Scripts that build scenes:
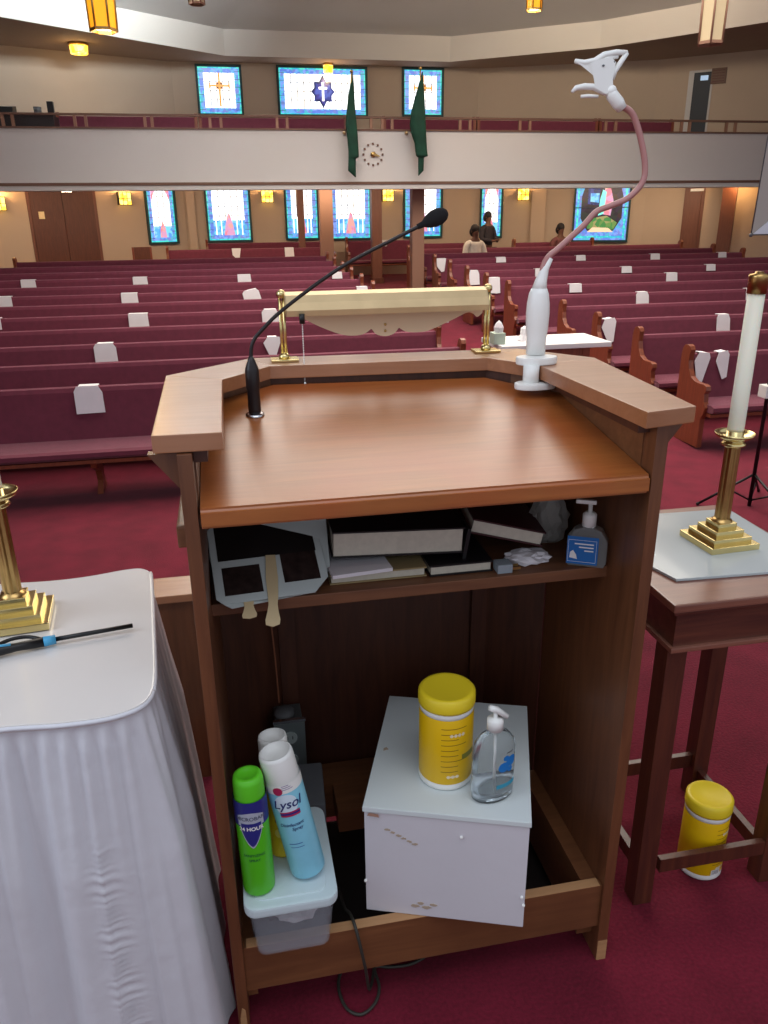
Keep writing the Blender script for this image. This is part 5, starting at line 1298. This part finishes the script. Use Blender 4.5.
# skirt: gathered folds that open towards the floor
from math import sin, cos
p = MB(); N = 520; rowsz = 150
cum = [0]
loop = [Vector((x, y)) for x, y in top_s]; Ln = len(loop)
for i in range(Ln): cum.append(cum[-1]+(loop[(i+1) % Ln]-loop[i]).length)
tot = cum[-1]
def along(s):
    s %= tot
    for i in range(Ln):
        if cum[i+1] >= s:
            a, b = loop[i], loop[(i+1) % Ln]; f = (s-cum[i])/(cum[i+1]-cum[i]); q = a.lerp(b, f); return q
    return loop[0]
def smooth_n(s):
    d = (along(s+.05)-along(s-.05)).normalized(); n = Vector((-d.y, d.x))
    return n
cenL = Vector((-.45, 1.37))
rnd = random.Random(5); ph = [rnd.uniform(0, 6.28) for _ in range(6)]
grid = []
for j in range(rowsz+1):
    v = j/rowsz; z = (TT-.012)*(1-v)+.004*v; row = []
    for i in range(N):
        s = tot*i/N; q = along(s); n = smooth_n(s)
        if n.dot(q-cenL) < 0: n = -n
        a = s/tot*2*PI
        big = sin(a*15+ph[0]+.5*sin(a*3))*.5+.5
        big = .45*big**1.5 + .55*(1-abs(sin(a*9.5+ph[4]+.7*sin(a*4)+.25*v)))**1.3
        med = sin(a*29+ph[1]+1.2*sin(a*5+ph[2]))
        fine = sin(a*71+ph[3])
        pk = sin(s*380)
        env = min(1, v*3)
        amp = (.040*big*env + .010*med*env*(1-.5*v) + .006*fine*max(0, 1-v*2.4)*min(1, v*20))
        flare = .062*v**.9*(1 if n.x > .3 else .7) if n.y < .6 else .0
        pucker = 0
        q2 = q+n*(amp*(1 if n.x < .6 else .6)+flare-.004)
        # shirred seam on the front, gathers across the cloth
        sd = abs(q.x+.285+.03*(-v)); 
        if n.y < -.5 and sd < .03 and v > .28: q2 += n*(.0022*sin(z*420+3*sin(z*55)+q.x*60)*(1-sd/.03))
        row.append(p.bm.verts.new((q2.x, q2.y, z)))
    grid.append(row)
for j in range(rowsz):
    for i in range(N): p.bm.faces.new([grid[j][i], grid[j+1][i], grid[j+1][(i+1) % N], grid[j][(i+1) % N]])
bmesh.ops.recalc_face_normals(p.bm, faces=p.bm.faces[:])
for f in p.bm.faces: f.smooth = True
part('gathered_skirt', p, M_cloth, t)
for x in (-.66, -.26):
    for y in (1.17, 1.56):
        p = MB(); p.box((x, y, 0), (x+.035, y+.035, TT-.012)); part('leg', p, M_twoodz, t)
# long nosed lighter
t = thing('candle_lighter', 'black long-nosed lighter with blue collar on the white table cover', 'lighter', (-.4, 1.33, TT+.002))
a = Vector((-.219, 1.365, TT+.013)); b = Vector((-.352, 1.342, TT+.013)); c = Vector((-.372, 1.337, TT+.013)); d = Vector((-.52, 1.30, TT+.015))
p = MB(); p.tube([a, b], .0042, 12); part('nozzle', p, M_black, t)
p = MB(); p.tube([b, c], [.0085, .0095], 14); part('collar', p, mat('sky_blue_plastic', (70, 160, 205), .4), t, 'light blue collar')
p = MB(); p.tube([c, c.lerp(d, .3), c.lerp(d, .6), d], [.009, .0075, .011, .010], 12); pts = [c+Vector((0, .006, 0)), c+Vector((-.03, .024, .0)), c+Vector((-.06, .022, 0)), c+Vector((-.085, .0, 0))]; p.tube(spline(pts, 5), .0036, 8); part('grip', p, M_black, t)
p = MB(); p.tube([c.lerp(d, .35)+Vector((0, 0, .0065)), c.lerp(d, .6)+Vector((0, 0, .008))], .004, 8); part('trigger', p, mat('sky_blue_plastic', (70, 160, 205), .4), t)

# low wooden rail behind the left table
t = thing('low_rail', 'low wooden rail end glimpsed between the draped table and the lectern', 'rail', (-.38, 1.98, 0))
p = MB(); p.box((-.62, 1.93, .590), (-.135, 2.05, .612), None, None, .003); part('rail_top', p, M_rail, t)
p = MB(); p.box((-.60, 1.95, .0), (-.145, 1.99, .590)); part('rail_panel', p, M_wood, t)
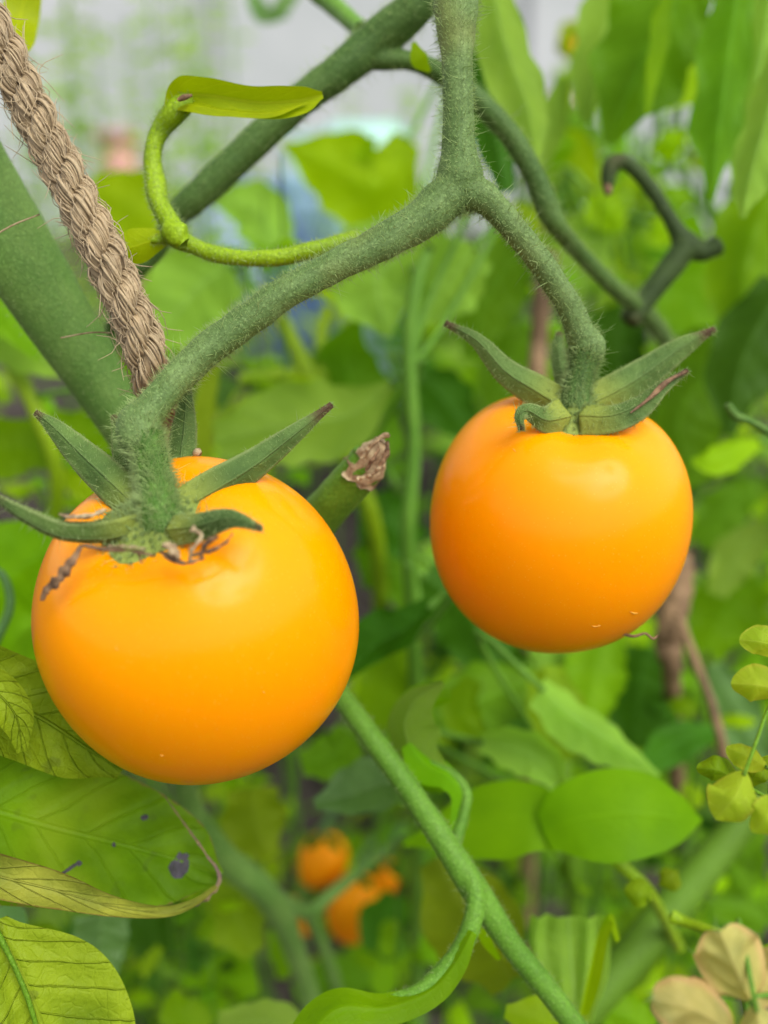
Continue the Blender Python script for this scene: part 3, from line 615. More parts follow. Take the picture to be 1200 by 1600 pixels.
# blossom behind
pb = thing('tomato_blossom', 'pale yellow flower with an orange petal above the second tomato', 'flower', V(900, 70, 3))
for k, (x, y, m) in enumerate([(880, 35, 'pod'), (925, 30, 'pod'), (870, 80, 'yellow'), (905, 100, 'pod')]):
    L(pb, [(900, 65, 3), ((900 + x) / 2, (65 + y) / 2, 2.95), (x, y, 3)], [6, 22, 6], m, name='petal')
mat_or = simple_mat('orange_petal', (.80, .33, .02), .6, (.7, .2, .02), 100, .3, trans=.3)
L(pb, [(900, 60, 2.9), (910, 85, 2.9), (908, 112, 2.9)], [6, 13, 6], mat_or, name='petal', label='orange petal')
stem('flower_stalk', [(900, 70, 3.05, 5), (890, 200, 3.1, 6), (880, 400, 3.3, 7)], mat_lime, pb)

# brown stake and dead stems
t = thing('brown_stake', 'thin brown stick behind the bent pedicel of the second tomato', 'stick', V(848, 560, 1.9))
stem('stick', [(858, 395, 1.9, 15), (850, 450, 1.9, 16), (842, 530, 1.9, 14), (836, 700, 1.95, 14), (820, 1500, 3.0, 14)], mat_stick, t)
t = thing('withered_stem', 'dry pinkish brown withered stem below the second tomato', 'dead stem', V(1050, 1000, 1.9))
stem('stalk', [(1062, 860, 1.85, 20), (1055, 930, 1.85, 24), (1045, 1000, 1.85, 22), (1050, 1060, 1.9, 14), (1060, 1300, 2.4, 12)], mat_stick, t, bump=.35)
stem('stalk', [(1060, 960, 1.8, 7), (1085, 1030, 1.75, 7), (1112, 1100, 1.7, 7), (1132, 1190, 1.7, 8), (1140, 1300, 1.9, 7)], mat_stick, t, bump=.2)
t = thing('dry_thread', 'curly dry brown thread stuck beneath the second tomato', 'thread', V(985, 992, 1.08))
stem('thread', [(968, 990, 1.07, 2.2), (990, 994, 1.06, 2.6), (1008, 990, 1.06, 2.2), (1020, 998, 1.06, 2), (1028, 992, 1.06, 1.6)], mat_dry, t, n=30, rs=6)

# old dark truss
t = thing('old_truss_fork', 'dark forked old fruit truss with a hooked end, over the second tomato', 'dead truss', V(1070, 380, 1.4))
blend('branches', [[(950, 300, 1.42, 7), (950, 280, 1.42, 12), (956, 258, 1.42, 14), (978, 254, 1.42, 12), (1012, 288, 1.42, 12), (1045, 338, 1.42, 12), (1072, 385, 1.42, 18)],
    [(1068, 378, 1.42, 20), (1095, 394, 1.42, 16), (1108, 390, 1.42, 15), (1122, 382, 1.42, 17)],
    [(1076, 380, 1.42, 20), (1050, 415, 1.42, 19), (1015, 460, 1.42, 17), (982, 502, 1.42, 18)]], mat_dead, t, voxel=.0003, hair=(1200, 60, 6, 16))
stem('scar', [(948, 290, 1.41, 7), (950, 304, 1.41, 5)], mat_dry, t, n=8, rs=8, bump=.5)

# ------------------------------------------------------------------ arching stem behind
ta = thing('arching_fruit_stalk', 'dark hairy arching stalk crossing behind the upright truss stem', 'stalk', V(640, 60, 1.2))
blend('stalk', [[(700, -60, 1.17, 29.2), (650, 10, 1.18, 29.2), (590, 62, 1.2, 31.8), (530, 112, 1.2, 27.5), (460, 165, 1.21, 24.9), (380, 240, 1.22, 24.9), (310, 305, 1.23, 24.1), (272, 340, 1.24, 18.9), (245, 395, 1.25, 12.0), (205, 440, 1.27, 10.3), (170, 520, 1.35, 10.3)],
    [(560, 80, 1.2, 18.9), (590, 92, 1.2, 17.2), (640, 95, 1.2, 14.6), (690, 115, 1.2, 16.3), (750, 160, 1.2, 17.2), (800, 215, 1.21, 17.2), (835, 275, 1.22, 17.2), (855, 325, 1.23, 18.9), (872, 355, 1.24, 15.5), (905, 395, 1.3, 12.9), (960, 450, 1.36, 12.9), (1010, 492, 1.45, 12.9), (1050, 545, 1.6, 12.0)]],
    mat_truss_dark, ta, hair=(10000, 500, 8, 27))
stem('side_branch', [(470, -30, 1.45, 14), (520, 8, 1.4, 15), (565, 48, 1.32, 14)], mat_lowstem, ta)
L(ta, [(646, 66, 1.16), (655, 92, 1.16), (672, 112, 1.17)], [4, 14, 3], 'lime')
L(ta, [(385, -30, 2.6), (410, 20, 2.6), (450, 25, 2.6)], [8, 16, 4], 'grey'); L(ta, [(480, -40, 2.6), (440, 10, 2.6), (410, 35, 2.6)], [8, 14, 4], 'grey')

# ------------------------------------------------------------------ thick main stem
tm = thing('main_stem', 'very thick smooth green main stem slanting down beside the twine', 'stem', V(60, 480, 1.15))
blend('stem', [[(-150, 60, 1.08, 68.6), (-70, 230, 1.1, 66.9), (10, 370, 1.12, 63.4), (80, 480, 1.14, 56.3), (150, 590, 1.16, 45.8), (205, 690, 1.17, 33.4), (250, 800, 1.2, 26.4), (290, 950, 1.3, 19.0), (300, 1120, 1.4, 18.4), (290, 1240, 1.5, 19.0), (345, 1335, 1.62, 21.8), (415, 1395, 1.7, 21.8), (455, 1470, 1.8, 17.0), (487, 1580, 1.95, 16.3), (500, 1750, 2.2, 16.3)],
    [(600, 1325, 1.95, 6.1), (575, 1350, 1.92, 8.2), (520, 1395, 1.9, 10.2), (480, 1425, 1.85, 10.9), (430, 1405, 1.73, 16.3)],
    [(478, 1425, 1.86, 9.5), (505, 1480, 1.95, 9.5), (530, 1560, 2.05, 9.5), (550, 1700, 2.3, 9.5)]], mat_main, tm, voxel=.0005, rs=26, bump=.03, bscale=120, smooth=8, hair=(9000, 200, 8, 26))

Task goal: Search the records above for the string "from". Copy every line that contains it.

Reply:
from math import sin, cos
Continue the Blender Python script for this scene: part 3, from line 615. More parts follow. Take the picture to be 1200 by 1600 pixels.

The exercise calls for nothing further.